Press Release: UCTV Explores Climate Change, Global Warming Tuesday Nights in November (10/26/2005)

UCTV Explores Climate Change, Global Warming Tuesday Nights in November

La Jolla, October 26, 2005--With devastating hurricanes dominating the news, one can't help but ask the question "Is Global Warming Strengthening the Power of Hurricanes?" This question and many others dealing global warming and our environment are presented and discussed every Tuesday night at 9:00PM in November. Take advantage of this unique opportunity to hear in-depth information about this important topic from some of the world's leading experts.

Tuesday, November 1
Perspectives on Ocean Science: Ice, Ocean and Eddies: An Arctic Perspective on Climate Change
Scripps Institution of Oceanography's Robert Pinkel provides a window into the cold world of Arctic oceanography and illustrates how the interplay between sea ice and ocean circulation impacts Earth's climate.

Tuesday, November 8
Energy and Climate: Challenges and Solutions
UCSD Division of Physical Sciences presents a discussion on global warming and the prospects of a hydrogen economy. The featured speakers are: Joseph J. Romm, executive director of the Center for Energy and Climate Solutions and author of The Hype About Hydrogen - Fact and Fiction in the Race to Save the Climate; and Franklin M. (Lynn) Orr, Jr. professor of petroleum engineering and project director of the Global Climate and Energy Project at Stanford University.

Tuesday, November 15
Is Global Warming Strengthening The Power Of Hurricanes?
Hurricanes Katrina and Rita have fueled debate over whether global warming is making tropical cyclones more powerful and whether human activity is to blame. Join a distinguished panel of experts from Scripps Institution of Oceanography and UCSD to learn more about the relationship between hurricanes and global warming and the potential economic impact.

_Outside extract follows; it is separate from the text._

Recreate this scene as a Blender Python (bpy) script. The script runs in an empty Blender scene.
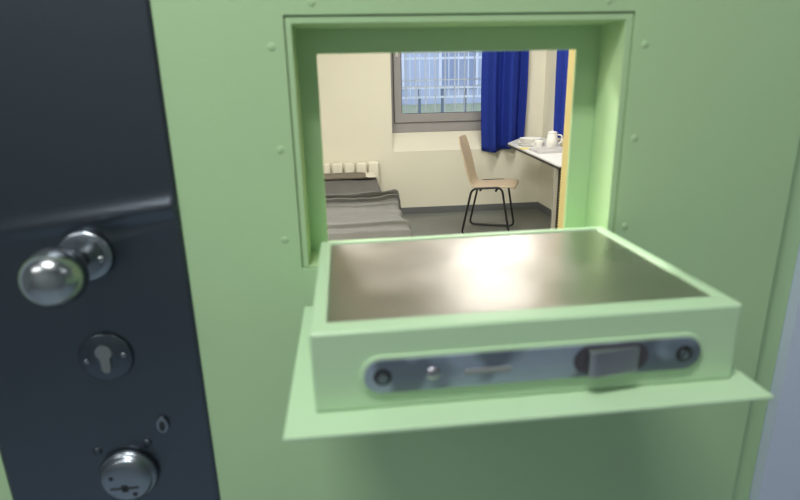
import bpy, bmesh, math, random
from mathutils import Vector, Matrix, noise
random.seed(7)
S = bpy.context.scene
COL = S.collection
PI = math.pi

# ------------------------------------------------------------------ camera, world, light, exposure
cam_d = bpy.data.cameras.new('camera'); cam = bpy.data.objects.new('camera', cam_d); COL.objects.link(cam)
Rm = [[0.994554, -0.102039, -0.021246], [-0.050056, -0.288821, -0.956074], [0.09142, 0.95193, -0.292356]]
right = Vector(Rm[0]); up = -Vector(Rm[1]); fwd = Vector(Rm[2])
M = Matrix((right, up, -fwd)).transposed().to_4x4(); M.translation = Vector((0, -0.55, 1.29))
cam.matrix_world = M
cam_d.sensor_width = 36; cam_d.lens = 24.77; cam_d.clip_start = 0.02
cam_d.dof.use_dof = True; cam_d.dof.focus_distance = 4.6; cam_d.dof.aperture_fstop = 6.5
S.camera = cam
S.view_settings.view_transform = 'Standard'; S.view_settings.look = 'None'
S.view_settings.exposure = 0.4; S.view_settings.gamma = 1.0; S.view_settings.use_curve_mapping = False

w = bpy.data.worlds.new('overcast_sky'); S.world = w; w.use_nodes = True
bg = w.node_tree.nodes['Background']; bg.inputs[0].default_value = (0.62, 0.70, 0.92, 1); bg.inputs[1].default_value = 1.5

def area(name, loc, sx, sy, power, col, rot=(0, 0, 0), parent=None):
    l = bpy.data.lights.new(name, 'AREA'); l.shape = 'RECTANGLE'; l.size = sx; l.size_y = sy
    l.energy = power; l.color = col
    o = bpy.data.objects.new(name, l); COL.objects.link(o); o.location = loc; o.rotation_euler = rot
    if parent: o.parent = parent
    return o
area('corridor_lamp_light', (-0.30, -0.68, 2.455), 0.50, 0.14, 14.5, (1.0, 1.0, 0.97))
area('corridor_far_lamp_light', (1.9, -1.0, 2.455), 1.1, 0.14, 2.0, (0.92, 0.97, 1.0))
area('corridor_left_fill_light', (-1.5, -1.25, 2.455), 1.1, 0.14, 6.5, (1.0, 1.0, 0.97))  # unseen fill light, added to brighten the door from the left
area('cell_lamp_light', (1.15, 3.50, 2.50), 0.14, 1.05, 17, (1.0, 0.97, 0.91), rot=(0, 0, -0.85))
area('cell_entrance_fill_light', (-0.55, 1.35, 2.50), 0.7, 0.2, 66, (1.0, 0.97, 0.91))  # unseen fill light, added to brighten the partition, bed and cell walls

# ------------------------------------------------------------------ materials
def mat(name, col, rough=0.5, metal=0.0, noise_amt=0.0, nscale=8.0, bump=0.0, bscale=60.0, spec=0.5, stretch=None, rvar=0.0, clear=0.0):
    m = bpy.data.materials.new(name); m.use_nodes = True; nt = m.node_tree
    b = nt.nodes['Principled BSDF']
    b.inputs['Base Color'].default_value = (*col, 1); b.inputs['Roughness'].default_value = rough
    b.inputs['Metallic'].default_value = metal; b.inputs['Specular IOR Level'].default_value = spec
    b.inputs['Coat Weight'].default_value = clear
    tc = nt.nodes.new('ShaderNodeTexCoord'); mp = nt.nodes.new('ShaderNodeMapping')
    nt.links.new(tc.outputs['Object'], mp.inputs[0])
    if stretch: mp.inputs['Scale'].default_value = stretch
    nz = nt.nodes.new('ShaderNodeTexNoise'); nz.inputs['Scale'].default_value = nscale; nz.inputs['Detail'].default_value = 5
    nt.links.new(mp.outputs[0], nz.inputs[0])
    if noise_amt:
        mx = nt.nodes.new('ShaderNodeMix'); mx.data_type = 'RGBA'
        mx.inputs[6].default_value = (*[c * (1 - noise_amt) for c in col], 1)
        mx.inputs[7].default_value = (*[min(1, c * (1 + noise_amt)) for c in col], 1)
        nt.links.new(nz.outputs[0], mx.inputs[0]); nt.links.new(mx.outputs[2], b.inputs['Base Color'])
    if rvar:
        mr = nt.nodes.new('ShaderNodeMapRange'); mr.inputs[1].default_value = .3; mr.inputs[2].default_value = .7
        mr.inputs[3].default_value = rough - rvar; mr.inputs[4].default_value = rough + rvar
        nt.links.new(nz.outputs[0], mr.inputs[0]); nt.links.new(mr.outputs[0], b.inputs['Roughness'])
    if bump:
        n2 = nt.nodes.new('ShaderNodeTexNoise'); n2.inputs['Scale'].default_value = bscale; n2.inputs['Detail'].default_value = 4
        nt.links.new(mp.outputs[0], n2.inputs[0])
        bp = nt.nodes.new('ShaderNodeBump'); bp.inputs['Strength'].default_value = bump; bp.inputs['Distance'].default_value = 0.002
        nt.links.new(n2.outputs[0], bp.inputs['Height']); nt.links.new(bp.outputs[0], b.inputs['Normal'])
    return m
def emit(name, col, s):
    m = bpy.data.materials.new(name); m.use_nodes = True; b = m.node_tree.nodes['Principled BSDF']
    b.inputs['Base Color'].default_value = (*col, 1); b.inputs['Emission Color'].default_value = (*col, 1); b.inputs['Emission Strength'].default_value = s
    return m

GREEN = mat('green_door_paint', (0.41, 0.60, 0.335), 0.42, 0, 0.04, 5, 0.10, 240, spec=0.45)
GREENF = mat('green_flap_paint', (0.46, 0.65, 0.42), 0.36, 0, 0.03, 6, 0.08, 240, spec=0.5)
PLATE = mat('dark_steel_plate', (0.100, 0.116, 0.136), 0.37, 1.0, 0.06, 3, 0.10, 500, stretch=(1, 1, 0.1))
STEEL = mat('brushed_steel_tray', (0.46, 0.43, 0.40), 0.33, 1.0, 0.10, 7, 0.5, 16, rvar=0.07)
CHROME = mat('polished_steel_knob', (0.36, 0.38, 0.39), 0.24, 1.0, 0.03, 6)
SATIN = mat('satin_steel', (0.25, 0.28, 0.31), 0.30, 1.0, 0.05, 12)
FACE = mat('lock_faceplate_steel', (0.34, 0.38, 0.47), 0.50, 1.0, 0.32, 18, 0.1, 90, rvar=0.08)
BOLT = mat('latch_bolt_steel', (0.42, 0.42, 0.46), 0.35, 1.0, 0.15, 60)
BLACKH = mat('dark_keyhole', (0.015, 0.017, 0.02), 0.6)
def painted_reflections():  # dark reflection blotches painted into the faceplate colour with thresholded noise
    nt = FACE.node_tree; b = nt.nodes['Principled BSDF']
    nz = [n for n in nt.nodes if n.type == 'TEX_NOISE'][0]; nz.inputs['Detail'].default_value = 2
    mr = nt.nodes.new('ShaderNodeMapRange'); mr.inputs[1].default_value = .46; mr.inputs[2].default_value = .54
    mx = [n for n in nt.nodes if n.type == 'MIX'][0]
    nt.links.new(nz.outputs[0], mr.inputs[0]); nt.links.new(mr.outputs[0], mx.inputs[0])
painted_reflections()
GREYCYL = mat('dull_nickel', (0.30, 0.31, 0.31), 0.5, 0.4)
WALLC = mat('blue_grey_corridor_paint', (0.56, 0.63, 0.76), 0.6, 0, 0.04, 3, 0.1, 90)
CORR = mat('corridor_dim_paint', (0.44, 0.46, 0.46), 0.7, 0, 0.04, 3)
CORRF = mat('corridor_linoleum', (0.46, 0.54, 0.64), 0.35, 0, 0.15, 5)
CREAM = mat('cream_wall_paint', (0.84, 0.81, 0.69), 0.75, 0, 0.02, 2, 0.15, 120)
OCHRE = mat('ochre_partition_paint', (0.34, 0.27, 0.11), 0.8, 0, 0.03, 3, 0.1, 100)
CEIL = mat('white_ceiling_paint', (0.82, 0.80, 0.74), 0.85, 0, 0.02, 4)
FLOORC = mat('grey_linoleum', (0.19, 0.205, 0.19), 0.38, 0, 0.10, 18, 0.05, 60)
BASE = mat('dark_grey_skirting', (0.15, 0.155, 0.165), 0.5, 0, 0.05, 20)
WFRAME = mat('grey_window_frame', (0.36, 0.345, 0.36), 0.45, 0, 0.04, 10)
GASK = mat('black_rubber_gasket', (0.05, 0.045, 0.06), 0.6)
BLUE = mat('blue_curtain_cloth', (0.018, 0.040, 0.30), 0.8, 0, 0.12, 30, 0.3, 300, spec=0.2)
WOOD = mat('beech_plywood', (0.62, 0.50, 0.35), 0.42, 0, 0.12, 14, 0.05, 60, stretch=(1, 1, 6))
TUBE = mat('black_steel_tube', (0.012, 0.012, 0.014), 0.35)
WHITE = mat('white_laminate', (0.78, 0.79, 0.80), 0.4, 0, 0.02, 10)
EDGE = mat('dark_edge_band', (0.03, 0.028, 0.03), 0.6)
LEGM = mat('pale_steel_leg', (0.45, 0.43, 0.39), 0.4, 0.3)
RAIL = mat('dark_perforated_rail', (0.05, 0.045, 0.035), 0.5, 0.2)
CHINA = mat('white_plastic_crockery', (0.85, 0.84, 0.82), 0.3, 0, 0.02, 10)
TRAYM = mat('pale_grey_tray', (0.52, 0.51, 0.52), 0.4, 0, 0.03, 20)
YELL = mat('yellow_paper', (0.75, 0.65, 0.22), 0.6, 0, 0.05, 30)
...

Tuesday, November 15 (10:30PM)
Scripps Explorations 2005: Oceans and Air
For billions of years, our climate system has run on autopilot, making adjustments in one area in response to changing conditions elsewhere in the world. Today, the system is altered - industrial, transportation, and agricultural activities have affected the global climate in ways that are still not yet understood. At Scripps Institution of Oceanography, scientists are developing new instruments and networks for observing and analyzing the interactions between the oceans and atmosphere.

Tuesday, November 22
Perspectives on Ocean Science: Rapid Climate Change
Is climate variability affected by the ongoing addition of greenhouse gasses to Earth's atmosphere? Dr. Chris Charles explains how geological archives are shedding new light on the human impact on climate.

Tuesday, November 29
The Elements of Global Environmental Issues
Atmospheric Aerosols: Health, Environmental and Policy of Particulates in the US-Mexico Border Region. Featuring Mario Molina, Professor of Chemistry and Biochemistry, UCSD, Nobel Laureate, Chemistry (1995); Mark Thiemens, Dean, Division of Physical Sciences, UCSD; Enrique Hambleton, President of Board, Pronatura Noroeste; and Kimberley Prather, Professor of Chemistry and Biochemistry, UCSD.